** WRITTEN REQUEST **
Write out the whole listing again, exactly.

** SUPPLIED MATERIAL **
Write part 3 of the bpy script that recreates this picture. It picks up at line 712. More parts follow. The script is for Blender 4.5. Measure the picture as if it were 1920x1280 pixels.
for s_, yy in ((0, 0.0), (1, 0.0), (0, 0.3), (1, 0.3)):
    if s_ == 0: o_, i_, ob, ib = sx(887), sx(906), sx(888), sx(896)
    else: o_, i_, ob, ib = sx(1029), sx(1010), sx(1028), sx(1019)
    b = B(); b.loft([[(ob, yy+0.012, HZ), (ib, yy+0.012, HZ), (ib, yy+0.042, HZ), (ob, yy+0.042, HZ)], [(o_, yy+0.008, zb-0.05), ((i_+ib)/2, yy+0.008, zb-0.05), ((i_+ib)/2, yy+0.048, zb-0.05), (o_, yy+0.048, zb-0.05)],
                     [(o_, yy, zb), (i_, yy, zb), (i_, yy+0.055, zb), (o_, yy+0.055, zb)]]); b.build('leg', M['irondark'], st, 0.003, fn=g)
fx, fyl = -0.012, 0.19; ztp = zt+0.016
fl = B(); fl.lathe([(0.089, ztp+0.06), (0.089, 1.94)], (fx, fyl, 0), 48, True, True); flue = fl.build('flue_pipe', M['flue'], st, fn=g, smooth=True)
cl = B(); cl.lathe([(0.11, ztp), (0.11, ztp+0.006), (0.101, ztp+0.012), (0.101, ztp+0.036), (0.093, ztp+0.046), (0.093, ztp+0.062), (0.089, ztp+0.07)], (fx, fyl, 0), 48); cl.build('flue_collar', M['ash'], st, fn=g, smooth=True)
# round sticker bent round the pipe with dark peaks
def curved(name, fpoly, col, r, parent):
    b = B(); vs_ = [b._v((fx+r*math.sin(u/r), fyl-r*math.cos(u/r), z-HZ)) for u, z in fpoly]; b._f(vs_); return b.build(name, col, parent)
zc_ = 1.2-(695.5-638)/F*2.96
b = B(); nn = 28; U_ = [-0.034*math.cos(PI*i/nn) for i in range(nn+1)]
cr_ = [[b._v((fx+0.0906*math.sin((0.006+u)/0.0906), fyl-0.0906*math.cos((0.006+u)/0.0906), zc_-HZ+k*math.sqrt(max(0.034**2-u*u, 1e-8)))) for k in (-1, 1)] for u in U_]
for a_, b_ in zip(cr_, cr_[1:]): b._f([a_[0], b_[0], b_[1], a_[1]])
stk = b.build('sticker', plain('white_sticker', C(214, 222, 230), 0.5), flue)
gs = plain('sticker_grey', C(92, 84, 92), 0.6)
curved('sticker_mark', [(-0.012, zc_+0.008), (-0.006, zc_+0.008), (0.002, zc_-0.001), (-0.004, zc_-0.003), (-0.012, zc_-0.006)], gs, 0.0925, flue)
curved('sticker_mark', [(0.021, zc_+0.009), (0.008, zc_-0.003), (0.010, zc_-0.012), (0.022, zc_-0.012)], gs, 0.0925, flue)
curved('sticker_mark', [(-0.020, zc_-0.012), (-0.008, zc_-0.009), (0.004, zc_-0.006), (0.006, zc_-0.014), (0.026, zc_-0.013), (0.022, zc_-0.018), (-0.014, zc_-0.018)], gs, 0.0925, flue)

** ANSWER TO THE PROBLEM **
Write part 3 of the bpy script that recreates this picture. It picks up at line 712. More parts follow. The script is for Blender 4.5. Measure the picture as if it were 1920x1280 pixels.
for s_, yy in ((0, 0.0), (1, 0.0), (0, 0.3), (1, 0.3)):
    if s_ == 0: o_, i_, ob, ib = sx(887), sx(906), sx(888), sx(896)
    else: o_, i_, ob, ib = sx(1029), sx(1010), sx(1028), sx(1019)
    b = B(); b.loft([[(ob, yy+0.012, HZ), (ib, yy+0.012, HZ), (ib, yy+0.042, HZ), (ob, yy+0.042, HZ)], [(o_, yy+0.008, zb-0.05), ((i_+ib)/2, yy+0.008, zb-0.05), ((i_+ib)/2, yy+0.048, zb-0.05), (o_, yy+0.048, zb-0.05)],
                     [(o_, yy, zb), (i_, yy, zb), (i_, yy+0.055, zb), (o_, yy+0.055, zb)]]); b.build('leg', M['irondark'], st, 0.003, fn=g)
fx, fyl = -0.012, 0.19; ztp = zt+0.016
fl = B(); fl.lathe([(0.089, ztp+0.06), (0.089, 1.94)], (fx, fyl, 0), 48, True, True); flue = fl.build('flue_pipe', M['flue'], st, fn=g, smooth=True)
cl = B(); cl.lathe([(0.11, ztp), (0.11, ztp+0.006), (0.101, ztp+0.012), (0.101, ztp+0.036), (0.093, ztp+0.046), (0.093, ztp+0.062), (0.089, ztp+0.07)], (fx, fyl, 0), 48); cl.build('flue_collar', M['ash'], st, fn=g, smooth=True)
# round sticker bent round the pipe with dark peaks
def curved(name, fpoly, col, r, parent):
    b = B(); vs_ = [b._v((fx+r*math.sin(u/r), fyl-r*math.cos(u/r), z-HZ)) for u, z in fpoly]; b._f(vs_); return b.build(name, col, parent)
zc_ = 1.2-(695.5-638)/F*2.96
b = B(); nn = 28; U_ = [-0.034*math.cos(PI*i/nn) for i in range(nn+1)]
cr_ = [[b._v((fx+0.0906*math.sin((0.006+u)/0.0906), fyl-0.0906*math.cos((0.006+u)/0.0906), zc_-HZ+k*math.sqrt(max(0.034**2-u*u, 1e-8)))) for k in (-1, 1)] for u in U_]
for a_, b_ in zip(cr_, cr_[1:]): b._f([a_[0], b_[0], b_[1], a_[1]])
stk = b.build('sticker', plain('white_sticker', C(214, 222, 230), 0.5), flue)
gs = plain('sticker_grey', C(92, 84, 92), 0.6)
curved('sticker_mark', [(-0.012, zc_+0.008), (-0.006, zc_+0.008), (0.002, zc_-0.001), (-0.004, zc_-0.003), (-0.012, zc_-0.006)], gs, 0.0925, flue)
curved('sticker_mark', [(0.021, zc_+0.009), (0.008, zc_-0.003), (0.010, zc_-0.012), (0.022, zc_-0.012)], gs, 0.0925, flue)
curved('sticker_mark', [(-0.020, zc_-0.012), (-0.008, zc_-0.009), (0.004, zc_-0.006), (0.006, zc_-0.014), (0.026, zc_-0.013), (0.022, zc_-0.018), (-0.014, zc_-0.018)], gs, 0.0925, flue)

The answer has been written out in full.